Scripts that build scenes
>> Start

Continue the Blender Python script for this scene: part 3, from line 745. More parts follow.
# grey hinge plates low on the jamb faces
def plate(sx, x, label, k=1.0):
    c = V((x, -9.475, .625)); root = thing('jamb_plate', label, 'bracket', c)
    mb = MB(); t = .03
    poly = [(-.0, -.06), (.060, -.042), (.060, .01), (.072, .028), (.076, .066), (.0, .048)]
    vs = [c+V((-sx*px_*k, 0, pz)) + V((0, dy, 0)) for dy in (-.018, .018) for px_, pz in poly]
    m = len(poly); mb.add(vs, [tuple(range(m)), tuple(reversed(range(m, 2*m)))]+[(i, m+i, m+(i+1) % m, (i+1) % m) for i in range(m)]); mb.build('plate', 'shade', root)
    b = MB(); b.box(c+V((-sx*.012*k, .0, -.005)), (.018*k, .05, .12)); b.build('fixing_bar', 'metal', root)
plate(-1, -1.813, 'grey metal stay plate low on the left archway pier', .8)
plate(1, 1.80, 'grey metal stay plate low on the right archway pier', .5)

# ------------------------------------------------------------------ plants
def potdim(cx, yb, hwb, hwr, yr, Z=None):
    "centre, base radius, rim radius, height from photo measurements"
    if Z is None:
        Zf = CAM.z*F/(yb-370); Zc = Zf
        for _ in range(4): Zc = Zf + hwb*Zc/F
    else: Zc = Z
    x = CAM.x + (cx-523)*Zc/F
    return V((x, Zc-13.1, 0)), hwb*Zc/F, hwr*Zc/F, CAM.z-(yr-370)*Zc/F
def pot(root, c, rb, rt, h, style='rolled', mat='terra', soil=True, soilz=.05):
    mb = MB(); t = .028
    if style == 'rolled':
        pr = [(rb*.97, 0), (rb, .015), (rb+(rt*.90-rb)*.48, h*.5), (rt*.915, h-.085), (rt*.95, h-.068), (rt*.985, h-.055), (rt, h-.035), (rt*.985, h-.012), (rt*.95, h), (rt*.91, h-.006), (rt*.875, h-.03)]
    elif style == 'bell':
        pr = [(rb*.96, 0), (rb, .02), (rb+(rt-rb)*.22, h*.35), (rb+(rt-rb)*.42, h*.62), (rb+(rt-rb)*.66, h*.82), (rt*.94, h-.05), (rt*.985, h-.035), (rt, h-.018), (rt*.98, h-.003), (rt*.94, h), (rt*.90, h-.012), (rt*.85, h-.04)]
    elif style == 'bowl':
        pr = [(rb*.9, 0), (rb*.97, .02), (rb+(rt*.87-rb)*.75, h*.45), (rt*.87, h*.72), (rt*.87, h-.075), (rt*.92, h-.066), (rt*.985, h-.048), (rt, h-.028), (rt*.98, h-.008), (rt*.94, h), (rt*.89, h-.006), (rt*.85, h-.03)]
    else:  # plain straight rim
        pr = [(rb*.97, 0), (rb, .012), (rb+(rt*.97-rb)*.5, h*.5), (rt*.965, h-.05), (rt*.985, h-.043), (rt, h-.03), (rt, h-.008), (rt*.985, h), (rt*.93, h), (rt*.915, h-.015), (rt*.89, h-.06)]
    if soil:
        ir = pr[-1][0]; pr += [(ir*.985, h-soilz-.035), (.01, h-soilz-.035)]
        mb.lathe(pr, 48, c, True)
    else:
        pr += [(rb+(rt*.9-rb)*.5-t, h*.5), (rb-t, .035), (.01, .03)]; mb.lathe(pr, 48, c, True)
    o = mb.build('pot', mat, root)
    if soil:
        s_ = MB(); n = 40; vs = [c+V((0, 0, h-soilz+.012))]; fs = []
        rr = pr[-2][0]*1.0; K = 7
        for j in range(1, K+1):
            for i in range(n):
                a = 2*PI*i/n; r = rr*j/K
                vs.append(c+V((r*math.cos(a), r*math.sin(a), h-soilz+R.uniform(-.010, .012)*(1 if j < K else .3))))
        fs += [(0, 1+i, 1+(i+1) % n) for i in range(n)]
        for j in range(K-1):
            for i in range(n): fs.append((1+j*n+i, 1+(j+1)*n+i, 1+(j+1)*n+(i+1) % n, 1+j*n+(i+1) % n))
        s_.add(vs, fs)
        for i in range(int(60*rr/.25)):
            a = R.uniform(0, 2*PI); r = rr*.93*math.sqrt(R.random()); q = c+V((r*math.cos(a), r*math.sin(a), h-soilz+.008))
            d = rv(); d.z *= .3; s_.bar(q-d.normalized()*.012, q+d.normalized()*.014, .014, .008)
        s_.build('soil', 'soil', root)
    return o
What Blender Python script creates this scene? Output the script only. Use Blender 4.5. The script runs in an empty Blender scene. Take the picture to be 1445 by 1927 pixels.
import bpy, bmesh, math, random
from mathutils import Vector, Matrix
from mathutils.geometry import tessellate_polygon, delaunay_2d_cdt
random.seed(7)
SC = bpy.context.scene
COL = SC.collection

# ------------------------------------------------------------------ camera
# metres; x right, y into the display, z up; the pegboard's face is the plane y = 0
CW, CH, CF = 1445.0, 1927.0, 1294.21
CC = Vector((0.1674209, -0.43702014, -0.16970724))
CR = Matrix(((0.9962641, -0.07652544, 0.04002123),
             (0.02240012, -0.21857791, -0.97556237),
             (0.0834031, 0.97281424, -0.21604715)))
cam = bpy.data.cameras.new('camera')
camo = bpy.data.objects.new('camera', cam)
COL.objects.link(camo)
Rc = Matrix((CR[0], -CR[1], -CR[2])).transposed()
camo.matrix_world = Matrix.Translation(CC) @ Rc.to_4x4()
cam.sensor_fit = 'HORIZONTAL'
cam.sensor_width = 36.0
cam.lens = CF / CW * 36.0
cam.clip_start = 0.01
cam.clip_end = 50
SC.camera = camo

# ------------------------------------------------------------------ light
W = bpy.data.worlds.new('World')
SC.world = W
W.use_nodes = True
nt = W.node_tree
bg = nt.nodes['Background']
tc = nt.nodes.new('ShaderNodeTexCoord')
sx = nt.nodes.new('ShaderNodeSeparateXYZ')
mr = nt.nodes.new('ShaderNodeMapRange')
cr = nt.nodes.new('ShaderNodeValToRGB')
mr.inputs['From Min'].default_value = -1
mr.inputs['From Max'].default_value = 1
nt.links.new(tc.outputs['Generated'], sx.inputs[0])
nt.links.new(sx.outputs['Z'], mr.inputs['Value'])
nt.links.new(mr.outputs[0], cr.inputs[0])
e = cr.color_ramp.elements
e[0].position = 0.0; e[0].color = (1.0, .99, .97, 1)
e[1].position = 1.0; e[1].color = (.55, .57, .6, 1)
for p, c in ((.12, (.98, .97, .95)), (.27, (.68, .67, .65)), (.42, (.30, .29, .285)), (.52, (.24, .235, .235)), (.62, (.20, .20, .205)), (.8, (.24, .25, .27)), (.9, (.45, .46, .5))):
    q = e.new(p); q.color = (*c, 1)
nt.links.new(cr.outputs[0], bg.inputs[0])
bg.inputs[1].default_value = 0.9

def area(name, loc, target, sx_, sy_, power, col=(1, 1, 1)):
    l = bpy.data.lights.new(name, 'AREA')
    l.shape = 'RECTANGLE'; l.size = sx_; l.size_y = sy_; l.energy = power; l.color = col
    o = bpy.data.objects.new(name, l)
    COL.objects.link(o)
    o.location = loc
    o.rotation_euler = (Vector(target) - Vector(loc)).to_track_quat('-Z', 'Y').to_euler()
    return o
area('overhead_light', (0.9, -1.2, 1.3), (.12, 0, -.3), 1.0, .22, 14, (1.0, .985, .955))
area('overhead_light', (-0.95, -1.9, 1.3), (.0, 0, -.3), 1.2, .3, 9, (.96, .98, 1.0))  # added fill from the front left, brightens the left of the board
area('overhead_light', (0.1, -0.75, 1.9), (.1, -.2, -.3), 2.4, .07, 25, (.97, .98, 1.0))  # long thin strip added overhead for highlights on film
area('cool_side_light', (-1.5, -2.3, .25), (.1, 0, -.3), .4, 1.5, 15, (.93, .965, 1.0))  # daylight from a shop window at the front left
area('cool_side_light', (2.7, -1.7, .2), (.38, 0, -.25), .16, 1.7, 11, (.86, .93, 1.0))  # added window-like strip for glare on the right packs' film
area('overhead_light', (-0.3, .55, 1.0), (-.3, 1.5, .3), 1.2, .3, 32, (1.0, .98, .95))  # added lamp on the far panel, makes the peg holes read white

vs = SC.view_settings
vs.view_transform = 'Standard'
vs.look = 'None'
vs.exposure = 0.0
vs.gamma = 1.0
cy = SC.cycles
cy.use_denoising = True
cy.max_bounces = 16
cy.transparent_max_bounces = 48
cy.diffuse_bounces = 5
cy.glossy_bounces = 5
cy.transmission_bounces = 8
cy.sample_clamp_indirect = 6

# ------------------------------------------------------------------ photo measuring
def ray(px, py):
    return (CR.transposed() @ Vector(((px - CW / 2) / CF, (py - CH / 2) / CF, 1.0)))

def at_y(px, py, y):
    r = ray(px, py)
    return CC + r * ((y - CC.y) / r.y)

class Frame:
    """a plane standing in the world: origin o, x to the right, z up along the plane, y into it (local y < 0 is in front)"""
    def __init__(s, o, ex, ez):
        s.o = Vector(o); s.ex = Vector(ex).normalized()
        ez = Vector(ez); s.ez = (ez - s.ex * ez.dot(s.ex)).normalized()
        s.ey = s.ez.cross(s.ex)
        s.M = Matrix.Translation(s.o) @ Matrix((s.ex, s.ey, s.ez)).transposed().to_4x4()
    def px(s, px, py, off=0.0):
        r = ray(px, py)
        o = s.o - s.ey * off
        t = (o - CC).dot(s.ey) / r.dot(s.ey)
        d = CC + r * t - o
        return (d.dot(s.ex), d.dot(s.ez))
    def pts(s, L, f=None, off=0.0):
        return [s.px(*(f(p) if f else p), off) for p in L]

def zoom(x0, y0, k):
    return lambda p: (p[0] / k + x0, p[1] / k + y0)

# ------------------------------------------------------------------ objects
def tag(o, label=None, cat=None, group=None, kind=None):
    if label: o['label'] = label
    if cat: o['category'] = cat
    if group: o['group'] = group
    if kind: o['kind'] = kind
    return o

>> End

§ GOAL: From the first line of the data through the line with "plate(1, 1.80, 'grey", quote each line exactly and add nothing else.

§ EXERCISE RESULT:
Continue the Blender Python script for this scene: part 3, from line 745. More parts follow.
# grey hinge plates low on the jamb faces
def plate(sx, x, label, k=1.0):
    c = V((x, -9.475, .625)); root = thing('jamb_plate', label, 'bracket', c)
    mb = MB(); t = .03
    poly = [(-.0, -.06), (.060, -.042), (.060, .01), (.072, .028), (.076, .066), (.0, .048)]
    vs = [c+V((-sx*px_*k, 0, pz)) + V((0, dy, 0)) for dy in (-.018, .018) for px_, pz in poly]
    m = len(poly); mb.add(vs, [tuple(range(m)), tuple(reversed(range(m, 2*m)))]+[(i, m+i, m+(i+1) % m, (i+1) % m) for i in range(m)]); mb.build('plate', 'shade', root)
    b = MB(); b.box(c+V((-sx*.012*k, .0, -.005)), (.018*k, .05, .12)); b.build('fixing_bar', 'metal', root)
plate(-1, -1.813, 'grey metal stay plate low on the left archway pier', .8)
plate(1, 1.80, 'grey metal stay plate low on the right archway pier', .5)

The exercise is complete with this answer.